>> START INPUT DATA

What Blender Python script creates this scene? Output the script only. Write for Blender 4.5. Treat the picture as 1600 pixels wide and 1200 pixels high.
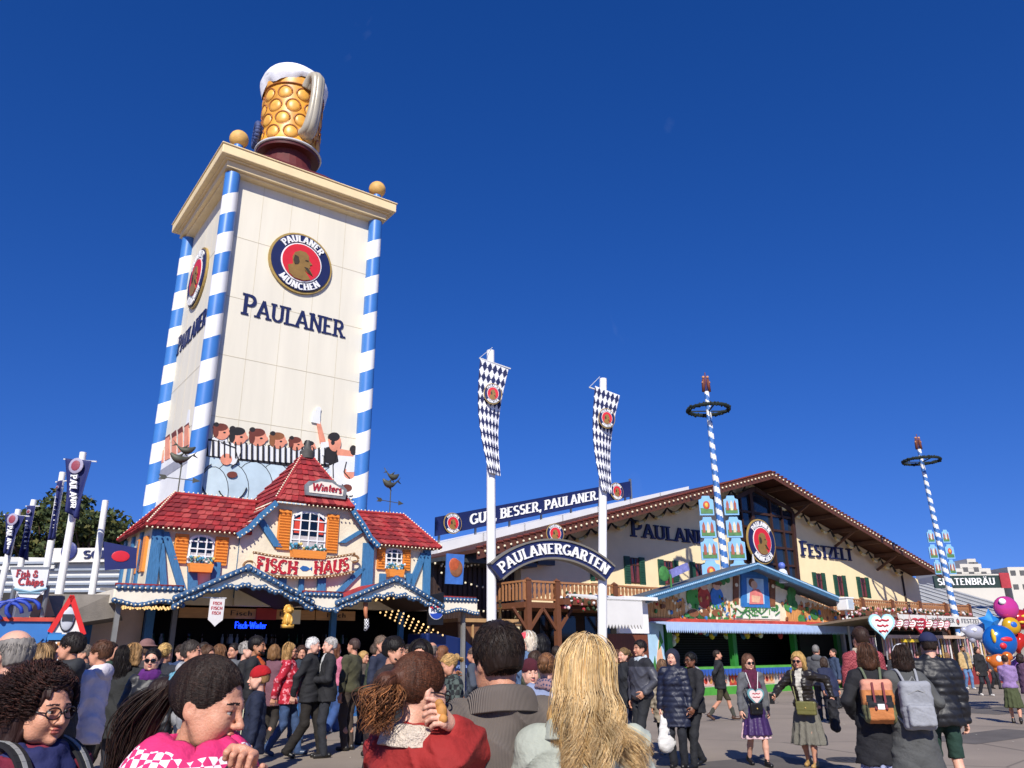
import bpy, math, random
import numpy as np
from mathutils import Vector, Matrix
random.seed(7); np.random.seed(7)
R_ = math.radians
for o in list(bpy.data.objects): bpy.data.objects.remove(o)
S = bpy.context.scene
COL = S.collection
# ------------------------------------------------------------------ camera
F_PX, PITCH, ROLL, CAM_H = 1215.0, math.radians(19.07), math.radians(-0.5), 1.65
CAM = np.array([0., 0., CAM_H])
_f = np.array([0, math.cos(PITCH), math.sin(PITCH)]); _u0 = np.array([0, -math.sin(PITCH), math.cos(PITCH)]); _r0 = np.array([1., 0, 0])
CR = _r0*math.cos(ROLL)+_u0*math.sin(ROLL); CU = _u0*math.cos(ROLL)-_r0*math.sin(ROLL); CF = _f
def ray(px, py):
    return CF*F_PX+CR*(px-800)-CU*(py-600)
def ground(px, py, z=0.):
    d = ray(px, py); return CAM+d*((z-CAM_H)/d[2])
def at(px, py, Y):
    d = ray(px, py); return CAM+d*(Y/d[1])
class Site:
    """a building's own frame: x along its front, y into it, z up"""
    def __init__(s, P, th=math.radians(36.5)):
        s.P = np.array([P[0], P[1], 0.]); s.th = th
        s.ex = np.array([math.cos(th), math.sin(th), 0]); s.ey = np.array([-math.sin(th), math.cos(th), 0])
    def L(s, px, py, y=0.):
        d = ray(px, py); t = ((s.P+s.ey*y-CAM)@s.ey)/(d@s.ey); q = CAM+d*t-s.P
        return q@s.ex, q[2]
    def S(s, px, py, x=0.):   # on the side plane x = const: (y, z)
        d = ray(px, py); t = ((s.P+s.ex*x-CAM)@s.ex)/(d@s.ex); q = CAM+d*t-s.P
        return q@s.ey, q[2]
    def W(s, x, y, z=0.):
        return s.P+s.ex*x+s.ey*y+np.array([0, 0, z])
def px(P):
    q=np.array(P)-CAM; z=q@CF; return 800+F_PX*(q@CR)/z, 600-F_PX*(q@CU)/z

cd = bpy.data.cameras.new("camera"); cam = bpy.data.objects.new("camera", cd); COL.objects.link(cam)
cd.sensor_width = 36; cd.sensor_fit = 'HORIZONTAL'; cd.lens = 36*F_PX/1600; cd.clip_start = .05; cd.clip_end = 3000
cam.matrix_world = Matrix(((CR[0], CU[0], -CF[0], CAM[0]), (CR[1], CU[1], -CF[1], CAM[1]), (CR[2], CU[2], -CF[2], CAM[2]), (0, 0, 0, 1)))
S.camera = cam
# ------------------------------------------------------------------ sky, sun, exposure
SUN_EL, SUN_AZ = R_(39), R_(183)          # azimuth of the sun clockwise from +Y: behind the camera
w = bpy.data.worlds.new("World"); S.world = w; w.use_nodes = True
nt = w.node_tree; bg = nt.nodes['Background']
sky = nt.nodes.new('ShaderNodeTexSky'); sky.sky_type = 'NISHITA'; sky.sun_disc = False
sky.sun_elevation = SUN_EL; sky.sun_rotation = SUN_AZ
sky.altitude = 500; sky.air_density = 1.0; sky.dust_density = .1; sky.ozone_density = 5.0
tcs = nt.nodes.new('ShaderNodeTexCoord'); mps = nt.nodes.new('ShaderNodeMapping'); mps.inputs['Scale'].default_value = (1, 1, .78); mps.inputs['Location'].default_value = (0, 0, .10)
nt.links.new(tcs.outputs['Generated'], mps.inputs[0]); nt.links.new(mps.outputs[0], sky.inputs['Vector'])
gn = nt.nodes.new('ShaderNodeMix'); gn.data_type = 'RGBA'; gn.blend_type = 'MULTIPLY'; gn.inputs[0].default_value = 1; gn.inputs[7].default_value = (.93, .86, 1.2, 1)
hs = nt.nodes.new('ShaderNodeHueSaturation'); hs.inputs['Saturation'].default_value = 1.2
nt.links.new(sky.outputs[0], gn.inputs[6]); nt.links.new(gn.outputs[2], hs.inputs['Color'])
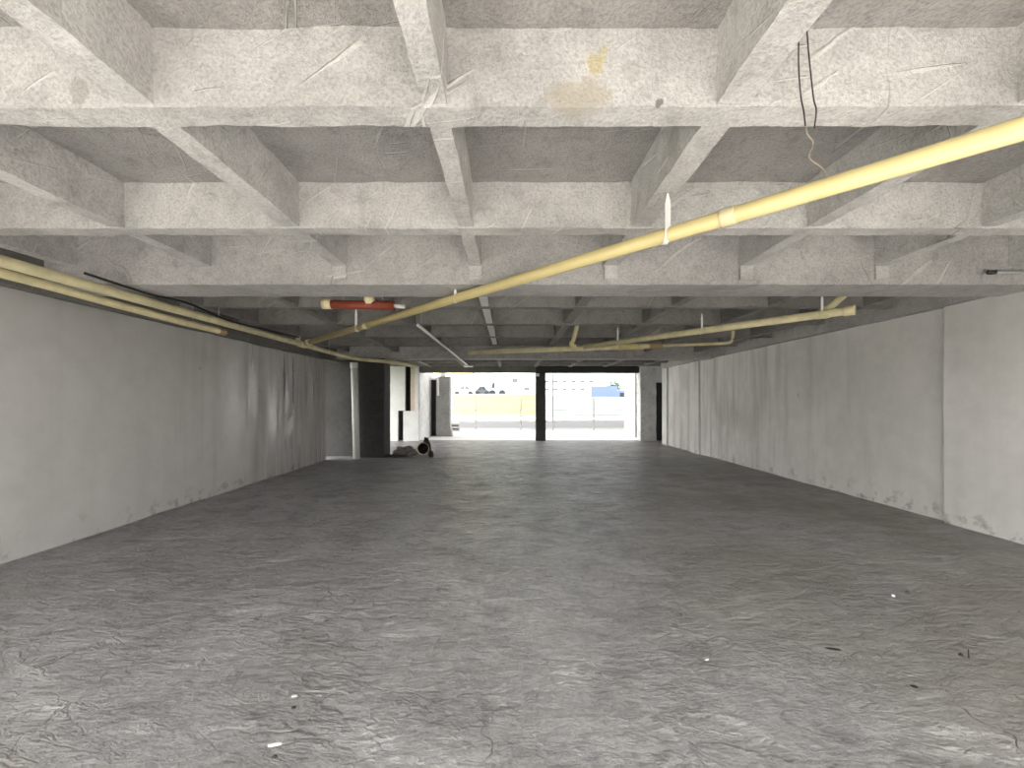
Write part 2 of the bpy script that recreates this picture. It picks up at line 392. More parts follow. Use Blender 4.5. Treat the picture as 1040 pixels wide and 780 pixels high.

>> END INPUT DATA

# EXERCISE BRIEF
Transcribe the material exactly, and leave out whatever pictures it holds.

# SOLVED EXERCISE
What Blender Python script creates this scene? Output the script only. Write for Blender 4.5. Treat the picture as 1600 pixels wide and 1200 pixels high.
import bpy, math, random
import numpy as np
from mathutils import Vector, Matrix
random.seed(7); np.random.seed(7)
R_ = math.radians
for o in list(bpy.data.objects): bpy.data.objects.remove(o)
S = bpy.context.scene
COL = S.collection
# ------------------------------------------------------------------ camera
F_PX, PITCH, ROLL, CAM_H = 1215.0, math.radians(19.07), math.radians(-0.5), 1.65
CAM = np.array([0., 0., CAM_H])
_f = np.array([0, math.cos(PITCH), math.sin(PITCH)]); _u0 = np.array([0, -math.sin(PITCH), math.cos(PITCH)]); _r0 = np.array([1., 0, 0])
CR = _r0*math.cos(ROLL)+_u0*math.sin(ROLL); CU = _u0*math.cos(ROLL)-_r0*math.sin(ROLL); CF = _f
def ray(px, py):
    return CF*F_PX+CR*(px-800)-CU*(py-600)
def ground(px, py, z=0.):
    d = ray(px, py); return CAM+d*((z-CAM_H)/d[2])
def at(px, py, Y):
    d = ray(px, py); return CAM+d*(Y/d[1])
class Site:
    """a building's own frame: x along its front, y into it, z up"""
    def __init__(s, P, th=math.radians(36.5)):
        s.P = np.array([P[0], P[1], 0.]); s.th = th
        s.ex = np.array([math.cos(th), math.sin(th), 0]); s.ey = np.array([-math.sin(th), math.cos(th), 0])
    def L(s, px, py, y=0.):
        d = ray(px, py); t = ((s.P+s.ey*y-CAM)@s.ey)/(d@s.ey); q = CAM+d*t-s.P
        return q@s.ex, q[2]
    def S(s, px, py, x=0.):   # on the side plane x = const: (y, z)
        d = ray(px, py); t = ((s.P+s.ex*x-CAM)@s.ex)/(d@s.ex); q = CAM+d*t-s.P
        return q@s.ey, q[2]
    def W(s, x, y, z=0.):
        return s.P+s.ex*x+s.ey*y+np.array([0, 0, z])
def px(P):
    q=np.array(P)-CAM; z=q@CF; return 800+F_PX*(q@CR)/z, 600-F_PX*(q@CU)/z

cd = bpy.data.cameras.new("camera"); cam = bpy.data.objects.new("camera", cd); COL.objects.link(cam)
cd.sensor_width = 36; cd.sensor_fit = 'HORIZONTAL'; cd.lens = 36*F_PX/1600; cd.clip_start = .05; cd.clip_end = 3000
cam.matrix_world = Matrix(((CR[0], CU[0], -CF[0], CAM[0]), (CR[1], CU[1], -CF[1], CAM[1]), (CR[2], CU[2], -CF[2], CAM[2]), (0, 0, 0, 1)))
S.camera = cam
# ------------------------------------------------------------------ sky, sun, exposure
SUN_EL, SUN_AZ = R_(39), R_(183)          # azimuth of the sun clockwise from +Y: behind the camera
w = bpy.data.worlds.new("World"); S.world = w; w.use_nodes = True
nt = w.node_tree; bg = nt.nodes['Background']
sky = nt.nodes.new('ShaderNodeTexSky'); sky.sky_type = 'NISHITA'; sky.sun_disc = False
sky.sun_elevation = SUN_EL; sky.sun_rotation = SUN_AZ
sky.altitude = 500; sky.air_density = 1.0; sky.dust_density = .1; sky.ozone_density = 5.0
tcs = nt.nodes.new('ShaderNodeTexCoord'); mps = nt.nodes.new('ShaderNodeMapping'); mps.inputs['Scale'].default_value = (1, 1, .78); mps.inputs['Location'].default_value = (0, 0, .10)
nt.links.new(tcs.outputs['Generated'], mps.inputs[0]); nt.links.new(mps.outputs[0], sky.inputs['Vector'])
gn = nt.nodes.new('ShaderNodeMix'); gn.data_type = 'RGBA'; gn.blend_type = 'MULTIPLY'; gn.inputs[0].default_value = 1; gn.inputs[7].default_value = (.93, .86, 1.2, 1)
hs = nt.nodes.new('ShaderNodeHueSaturation'); hs.inputs['Saturation'].default_value = 1.2
nt.links.new(sky.outputs[0], gn.inputs[6]); nt.links.new(gn.outputs[2], hs.inputs['Color'])
Write part 2 of the bpy script that recreates this picture. It picks up at line 392. More parts follow. Use Blender 4.5. Treat the picture as 1040 pixels wide and 780 pixels high.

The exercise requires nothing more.